COMMENT It seems a little strange that at a time when we are filling our homes with furniture inspired by the post-war era, we are unable to love the architecture which housed it.
As a Coventrian I have listened with interest to the current debate over the future of the city, which has laid bare the issues that now befall so many of our post-war city redevelopments: the destruction of significant areas of our 1950s and 1960s modernist heritage.
Coventry’s architecture isn’t the uncompromising rough concrete brutalism so much admired by architects and historians. Its modernism is friendly, approachable and humane, built from brick and stone, embellished with sculptures and reliefs signalling a time of great positivity and expectation. Perhaps it is because it’s not at all showy that it has failed to attract attention.
Adapting sustainably
This is also a story about local civic pride and the way that local authorities value good design. The city architect, Donald Gibson, with his assistant Frank Moate, were responsible for both the masterplan and design of many of the precinct’s significant 1950s buildings. Lady Godiva Clock and Bridge Restaurant, Broadgate House and the upper precinct were all designed by them.
Gibson was succeeded as city architect by Arthur Ling, who designed the lower precinct, city market, Belgrade Theatre and swimming baths. Architects wanted to work for local authorities as they were able to design some of the country’s most iconic buildings.
As local authorities have lost their autonomy and funding, city architects’ departments have now all closed. Design, it seems, can no longer be left in the hands of locally employed professionals. Perhaps this is why much of the regeneration of our post-war cities has become so generic. There is no longer the sense of ownership of our local heritage, nor is there an understanding of its distinctiveness and shared history. We have started to lose our sense of “Coventryness”.
The debate has highlighted that we are missing an opportunity not only to save our post-war heritage but also to reclaim it in a push to reuse and adapt our built environment sustainably.
I thought it would be worth focusing on some of the successes that those with their hearts firmly embedded in the city have realised in recent years.
None can be more so considered than developers Ian and Brian Harrabin who, with their company Complex Development Projects, have provoked the city into recalibrating its thinking with regards to its historic buildings, seeing them more as assets rather than a burden to change.
The Harrabin brothers started with the regeneration of dilapidated canal-side warehouses into affordable homes for local people. They then regenerated one of the city’s most significant arteries, Gosford Street, and built a new creative quarter alongside called Fargo Village.
However, it’s their most recent project that best illustrates the way in which creativity can reimagine Coventry’s 1950s heritage. The former Coventry Evening Telegraph newspaper building housed the offices and printworks for this iconic local newspaper.

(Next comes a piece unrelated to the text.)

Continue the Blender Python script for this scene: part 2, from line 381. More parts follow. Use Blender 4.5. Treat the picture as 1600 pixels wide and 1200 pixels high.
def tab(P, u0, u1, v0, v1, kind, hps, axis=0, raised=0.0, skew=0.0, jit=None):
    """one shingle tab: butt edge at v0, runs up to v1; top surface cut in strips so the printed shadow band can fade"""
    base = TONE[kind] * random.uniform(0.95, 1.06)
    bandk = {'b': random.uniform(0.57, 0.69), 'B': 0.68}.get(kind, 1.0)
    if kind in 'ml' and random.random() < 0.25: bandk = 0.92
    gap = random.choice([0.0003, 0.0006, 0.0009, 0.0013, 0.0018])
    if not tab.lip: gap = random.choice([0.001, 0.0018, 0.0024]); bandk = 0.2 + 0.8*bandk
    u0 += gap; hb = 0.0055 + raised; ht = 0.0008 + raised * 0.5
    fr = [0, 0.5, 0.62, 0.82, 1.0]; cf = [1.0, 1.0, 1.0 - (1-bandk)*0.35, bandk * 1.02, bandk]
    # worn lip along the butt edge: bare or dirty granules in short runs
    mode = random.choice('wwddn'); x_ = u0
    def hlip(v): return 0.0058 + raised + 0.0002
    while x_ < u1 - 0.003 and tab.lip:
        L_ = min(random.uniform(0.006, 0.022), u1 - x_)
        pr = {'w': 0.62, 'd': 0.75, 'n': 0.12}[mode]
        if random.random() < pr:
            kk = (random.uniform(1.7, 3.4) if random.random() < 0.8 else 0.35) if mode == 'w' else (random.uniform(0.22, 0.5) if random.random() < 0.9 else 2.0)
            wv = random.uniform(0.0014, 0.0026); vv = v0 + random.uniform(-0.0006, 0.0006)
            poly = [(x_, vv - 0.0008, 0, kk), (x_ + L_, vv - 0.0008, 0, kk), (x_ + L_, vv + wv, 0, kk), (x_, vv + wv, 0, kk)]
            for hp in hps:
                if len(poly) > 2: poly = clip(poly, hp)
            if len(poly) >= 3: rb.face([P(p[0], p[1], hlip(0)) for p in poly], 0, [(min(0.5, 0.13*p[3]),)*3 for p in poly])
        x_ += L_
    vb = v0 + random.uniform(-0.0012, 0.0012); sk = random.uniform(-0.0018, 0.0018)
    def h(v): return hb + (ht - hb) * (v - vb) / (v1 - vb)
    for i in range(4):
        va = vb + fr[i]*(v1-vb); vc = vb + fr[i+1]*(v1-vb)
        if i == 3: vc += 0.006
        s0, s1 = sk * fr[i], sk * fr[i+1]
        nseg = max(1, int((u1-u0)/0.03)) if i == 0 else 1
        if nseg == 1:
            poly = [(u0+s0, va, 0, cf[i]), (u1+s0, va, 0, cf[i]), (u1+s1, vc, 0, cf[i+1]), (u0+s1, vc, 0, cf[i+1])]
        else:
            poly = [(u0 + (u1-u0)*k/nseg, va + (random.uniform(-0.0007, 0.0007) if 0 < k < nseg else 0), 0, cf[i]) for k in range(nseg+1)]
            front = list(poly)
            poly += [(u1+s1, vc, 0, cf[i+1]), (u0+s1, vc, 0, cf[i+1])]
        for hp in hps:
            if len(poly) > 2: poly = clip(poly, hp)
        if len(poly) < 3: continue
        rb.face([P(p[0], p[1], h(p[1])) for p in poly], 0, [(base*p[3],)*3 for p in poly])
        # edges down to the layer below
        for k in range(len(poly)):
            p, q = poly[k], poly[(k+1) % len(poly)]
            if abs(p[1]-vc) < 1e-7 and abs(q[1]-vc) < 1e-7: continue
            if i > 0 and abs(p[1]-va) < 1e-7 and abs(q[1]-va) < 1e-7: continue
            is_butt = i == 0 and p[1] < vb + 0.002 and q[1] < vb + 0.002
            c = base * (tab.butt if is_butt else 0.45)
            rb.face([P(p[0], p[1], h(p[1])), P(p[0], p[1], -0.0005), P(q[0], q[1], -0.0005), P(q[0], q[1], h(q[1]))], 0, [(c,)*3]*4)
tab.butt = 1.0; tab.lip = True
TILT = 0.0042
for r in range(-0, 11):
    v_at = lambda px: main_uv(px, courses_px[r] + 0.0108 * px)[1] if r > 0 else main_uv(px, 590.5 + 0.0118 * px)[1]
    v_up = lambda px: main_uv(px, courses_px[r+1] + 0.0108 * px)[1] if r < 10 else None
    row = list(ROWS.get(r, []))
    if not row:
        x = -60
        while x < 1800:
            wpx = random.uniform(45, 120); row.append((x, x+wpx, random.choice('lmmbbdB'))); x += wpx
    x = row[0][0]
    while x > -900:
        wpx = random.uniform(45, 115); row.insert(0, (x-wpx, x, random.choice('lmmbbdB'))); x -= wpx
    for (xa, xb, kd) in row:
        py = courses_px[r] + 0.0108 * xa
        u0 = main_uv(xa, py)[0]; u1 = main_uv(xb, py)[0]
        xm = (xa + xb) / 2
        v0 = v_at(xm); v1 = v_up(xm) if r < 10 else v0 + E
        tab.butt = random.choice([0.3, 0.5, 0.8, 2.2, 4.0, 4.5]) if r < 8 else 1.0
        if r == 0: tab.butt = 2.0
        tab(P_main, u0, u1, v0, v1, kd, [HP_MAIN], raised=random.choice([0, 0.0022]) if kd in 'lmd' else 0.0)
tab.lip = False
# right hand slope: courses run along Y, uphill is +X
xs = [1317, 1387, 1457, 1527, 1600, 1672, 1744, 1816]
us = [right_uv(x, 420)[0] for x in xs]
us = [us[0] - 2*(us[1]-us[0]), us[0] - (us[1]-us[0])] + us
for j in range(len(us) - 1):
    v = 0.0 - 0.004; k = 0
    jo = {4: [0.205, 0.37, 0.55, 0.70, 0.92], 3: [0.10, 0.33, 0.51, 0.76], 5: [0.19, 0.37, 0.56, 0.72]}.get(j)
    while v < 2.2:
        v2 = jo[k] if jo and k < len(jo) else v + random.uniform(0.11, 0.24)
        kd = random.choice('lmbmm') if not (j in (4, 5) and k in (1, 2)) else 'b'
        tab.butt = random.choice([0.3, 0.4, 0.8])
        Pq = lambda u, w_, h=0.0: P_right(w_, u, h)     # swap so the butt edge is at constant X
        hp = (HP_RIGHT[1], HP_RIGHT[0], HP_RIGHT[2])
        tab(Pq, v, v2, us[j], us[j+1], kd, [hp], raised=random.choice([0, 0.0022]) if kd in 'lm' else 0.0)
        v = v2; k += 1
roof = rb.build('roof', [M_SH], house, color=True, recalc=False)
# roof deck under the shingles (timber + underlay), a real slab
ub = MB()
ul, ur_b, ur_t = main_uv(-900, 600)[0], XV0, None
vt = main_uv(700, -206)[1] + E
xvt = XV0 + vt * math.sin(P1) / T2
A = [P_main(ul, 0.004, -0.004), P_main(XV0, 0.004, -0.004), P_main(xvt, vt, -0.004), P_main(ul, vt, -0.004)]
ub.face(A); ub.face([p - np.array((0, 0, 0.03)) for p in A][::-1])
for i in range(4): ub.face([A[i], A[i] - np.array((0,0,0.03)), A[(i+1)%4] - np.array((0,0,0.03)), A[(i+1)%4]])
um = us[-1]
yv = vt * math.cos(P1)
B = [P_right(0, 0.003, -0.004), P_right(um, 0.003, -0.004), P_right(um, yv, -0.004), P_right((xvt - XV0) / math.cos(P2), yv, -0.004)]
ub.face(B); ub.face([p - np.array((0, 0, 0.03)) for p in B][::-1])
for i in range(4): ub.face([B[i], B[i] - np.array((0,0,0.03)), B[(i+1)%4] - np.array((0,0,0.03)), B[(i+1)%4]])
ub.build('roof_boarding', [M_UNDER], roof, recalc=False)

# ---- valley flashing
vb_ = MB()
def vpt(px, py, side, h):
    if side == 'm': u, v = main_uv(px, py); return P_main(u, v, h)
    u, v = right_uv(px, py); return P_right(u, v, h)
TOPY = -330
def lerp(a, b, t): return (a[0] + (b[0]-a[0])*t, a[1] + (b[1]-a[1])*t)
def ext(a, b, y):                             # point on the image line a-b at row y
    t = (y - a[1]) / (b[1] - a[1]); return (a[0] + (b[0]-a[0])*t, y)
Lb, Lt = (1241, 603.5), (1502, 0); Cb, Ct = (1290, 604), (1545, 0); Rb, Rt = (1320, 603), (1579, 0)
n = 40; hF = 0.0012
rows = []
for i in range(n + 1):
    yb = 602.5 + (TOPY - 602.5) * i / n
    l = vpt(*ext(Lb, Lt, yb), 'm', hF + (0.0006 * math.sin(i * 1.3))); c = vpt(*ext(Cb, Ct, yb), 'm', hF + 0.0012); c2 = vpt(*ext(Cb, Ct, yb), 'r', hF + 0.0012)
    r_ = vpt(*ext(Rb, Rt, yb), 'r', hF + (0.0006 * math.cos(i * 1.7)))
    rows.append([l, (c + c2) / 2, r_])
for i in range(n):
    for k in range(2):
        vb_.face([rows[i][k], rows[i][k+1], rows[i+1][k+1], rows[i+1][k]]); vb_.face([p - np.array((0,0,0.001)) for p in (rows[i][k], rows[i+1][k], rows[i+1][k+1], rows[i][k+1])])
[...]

Although the paper is still published, it was unable to sustain its occupation of its grand headquarters building in the heart of the city. Having remained closed for more than 10 years, the building was bought by CDP and now stands proudly as the new Telegraph Hotel.
The large print machine room is now a conference and events space, the offices have been transformed into hotel rooms and the main entrance foyer remains almost unchanged, evoking the spirit of the 1950s newspaper. Creativity and the willingness to adapt has gone beyond the physical.
Wrecking ball
The financial challenges to allow such a scheme to be built were not insubstantial. The city council agreed that a part of the site could be redeveloped as student housing in order to make the scheme viable. It’s this type of holistic thinking, bringing together commercial, heritage and social value to the city, that should be promoted.
Stopping the “wrecking ball” mentality will require stakeholders to work much harder. It’s so much easier to allow our heritage to fall into disrepair, resulting in its inevitable demolition.
What Harrabin and his team have demonstrated is that as a result of taking that difficult journey they have not only resurrected an iconic Coventry landmark but have also challenged the real estate sector to look again at our heritage from the 1950s and 1960s and see it as viable assets for the future.